▶ **Work to do**
Your task is to copy every line of this material exactly.

━━━━

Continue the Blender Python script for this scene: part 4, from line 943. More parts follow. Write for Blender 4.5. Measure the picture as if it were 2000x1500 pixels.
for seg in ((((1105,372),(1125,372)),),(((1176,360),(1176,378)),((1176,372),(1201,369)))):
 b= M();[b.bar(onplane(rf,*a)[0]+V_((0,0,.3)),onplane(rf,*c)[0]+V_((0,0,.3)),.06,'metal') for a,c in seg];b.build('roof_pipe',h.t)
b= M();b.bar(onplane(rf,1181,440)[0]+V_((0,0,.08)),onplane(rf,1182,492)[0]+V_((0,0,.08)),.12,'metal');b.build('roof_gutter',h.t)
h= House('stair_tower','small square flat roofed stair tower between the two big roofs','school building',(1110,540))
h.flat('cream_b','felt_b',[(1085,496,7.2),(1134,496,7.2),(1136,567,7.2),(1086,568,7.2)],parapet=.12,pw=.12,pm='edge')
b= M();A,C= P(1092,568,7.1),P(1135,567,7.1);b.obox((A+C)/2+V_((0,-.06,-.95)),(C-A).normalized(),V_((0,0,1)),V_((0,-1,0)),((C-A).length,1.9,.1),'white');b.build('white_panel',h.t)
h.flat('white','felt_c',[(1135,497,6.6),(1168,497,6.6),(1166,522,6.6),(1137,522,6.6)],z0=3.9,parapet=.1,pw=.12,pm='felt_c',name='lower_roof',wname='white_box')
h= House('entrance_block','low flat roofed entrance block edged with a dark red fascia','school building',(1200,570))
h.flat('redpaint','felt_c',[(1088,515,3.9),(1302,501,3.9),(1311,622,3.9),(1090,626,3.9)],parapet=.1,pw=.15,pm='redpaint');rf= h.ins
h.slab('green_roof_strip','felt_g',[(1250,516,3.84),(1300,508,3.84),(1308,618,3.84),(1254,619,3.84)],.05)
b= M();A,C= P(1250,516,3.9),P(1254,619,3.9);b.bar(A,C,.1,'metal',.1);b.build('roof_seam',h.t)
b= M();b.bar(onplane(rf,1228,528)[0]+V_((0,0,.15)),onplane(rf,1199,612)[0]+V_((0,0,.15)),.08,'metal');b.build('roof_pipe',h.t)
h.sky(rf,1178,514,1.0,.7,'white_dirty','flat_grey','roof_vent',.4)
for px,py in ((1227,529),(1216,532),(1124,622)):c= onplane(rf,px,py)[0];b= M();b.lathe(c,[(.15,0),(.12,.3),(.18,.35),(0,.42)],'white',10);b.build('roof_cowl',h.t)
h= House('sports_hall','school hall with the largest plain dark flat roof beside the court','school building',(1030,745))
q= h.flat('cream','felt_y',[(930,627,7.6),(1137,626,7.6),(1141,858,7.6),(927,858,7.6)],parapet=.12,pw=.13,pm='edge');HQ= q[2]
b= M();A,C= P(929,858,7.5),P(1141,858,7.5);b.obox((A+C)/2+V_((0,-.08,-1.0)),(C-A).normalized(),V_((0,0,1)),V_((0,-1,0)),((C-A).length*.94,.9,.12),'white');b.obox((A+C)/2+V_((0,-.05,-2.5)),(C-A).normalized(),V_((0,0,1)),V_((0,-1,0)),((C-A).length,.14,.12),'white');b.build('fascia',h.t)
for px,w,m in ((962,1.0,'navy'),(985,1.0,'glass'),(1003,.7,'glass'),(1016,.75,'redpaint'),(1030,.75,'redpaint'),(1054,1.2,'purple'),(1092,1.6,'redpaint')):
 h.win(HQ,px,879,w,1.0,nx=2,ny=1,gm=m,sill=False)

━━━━

▶ **Task result**
Continue the Blender Python script for this scene: part 4, from line 943. More parts follow. Write for Blender 4.5. Measure the picture as if it were 2000x1500 pixels.
for seg in ((((1105,372),(1125,372)),),(((1176,360),(1176,378)),((1176,372),(1201,369)))):
 b= M();[b.bar(onplane(rf,*a)[0]+V_((0,0,.3)),onplane(rf,*c)[0]+V_((0,0,.3)),.06,'metal') for a,c in seg];b.build('roof_pipe',h.t)
b= M();b.bar(onplane(rf,1181,440)[0]+V_((0,0,.08)),onplane(rf,1182,492)[0]+V_((0,0,.08)),.12,'metal');b.build('roof_gutter',h.t)
h= House('stair_tower','small square flat roofed stair tower between the two big roofs','school building',(1110,540))
h.flat('cream_b','felt_b',[(1085,496,7.2),(1134,496,7.2),(1136,567,7.2),(1086,568,7.2)],parapet=.12,pw=.12,pm='edge')
b= M();A,C= P(1092,568,7.1),P(1135,567,7.1);b.obox((A+C)/2+V_((0,-.06,-.95)),(C-A).normalized(),V_((0,0,1)),V_((0,-1,0)),((C-A).length,1.9,.1),'white');b.build('white_panel',h.t)
h.flat('white','felt_c',[(1135,497,6.6),(1168,497,6.6),(1166,522,6.6),(1137,522,6.6)],z0=3.9,parapet=.1,pw=.12,pm='felt_c',name='lower_roof',wname='white_box')
h= House('entrance_block','low flat roofed entrance block edged with a dark red fascia','school building',(1200,570))
h.flat('redpaint','felt_c',[(1088,515,3.9),(1302,501,3.9),(1311,622,3.9),(1090,626,3.9)],parapet=.1,pw=.15,pm='redpaint');rf= h.ins
h.slab('green_roof_strip','felt_g',[(1250,516,3.84),(1300,508,3.84),(1308,618,3.84),(1254,619,3.84)],.05)
b= M();A,C= P(1250,516,3.9),P(1254,619,3.9);b.bar(A,C,.1,'metal',.1);b.build('roof_seam',h.t)
b= M();b.bar(onplane(rf,1228,528)[0]+V_((0,0,.15)),onplane(rf,1199,612)[0]+V_((0,0,.15)),.08,'metal');b.build('roof_pipe',h.t)
h.sky(rf,1178,514,1.0,.7,'white_dirty','flat_grey','roof_vent',.4)
for px,py in ((1227,529),(1216,532),(1124,622)):c= onplane(rf,px,py)[0];b= M();b.lathe(c,[(.15,0),(.12,.3),(.18,.35),(0,.42)],'white',10);b.build('roof_cowl',h.t)
h= House('sports_hall','school hall with the largest plain dark flat roof beside the court','school building',(1030,745))
q= h.flat('cream','felt_y',[(930,627,7.6),(1137,626,7.6),(1141,858,7.6),(927,858,7.6)],parapet=.12,pw=.13,pm='edge');HQ= q[2]
b= M();A,C= P(929,858,7.5),P(1141,858,7.5);b.obox((A+C)/2+V_((0,-.08,-1.0)),(C-A).normalized(),V_((0,0,1)),V_((0,-1,0)),((C-A).length*.94,.9,.12),'white');b.obox((A+C)/2+V_((0,-.05,-2.5)),(C-A).normalized(),V_((0,0,1)),V_((0,-1,0)),((C-A).length,.14,.12),'white');b.build('fascia',h.t)
for px,w,m in ((962,1.0,'navy'),(985,1.0,'glass'),(1003,.7,'glass'),(1016,.75,'redpaint'),(1030,.75,'redpaint'),(1054,1.2,'purple'),(1092,1.6,'redpaint')):
 h.win(HQ,px,879,w,1.0,nx=2,ny=1,gm=m,sill=False)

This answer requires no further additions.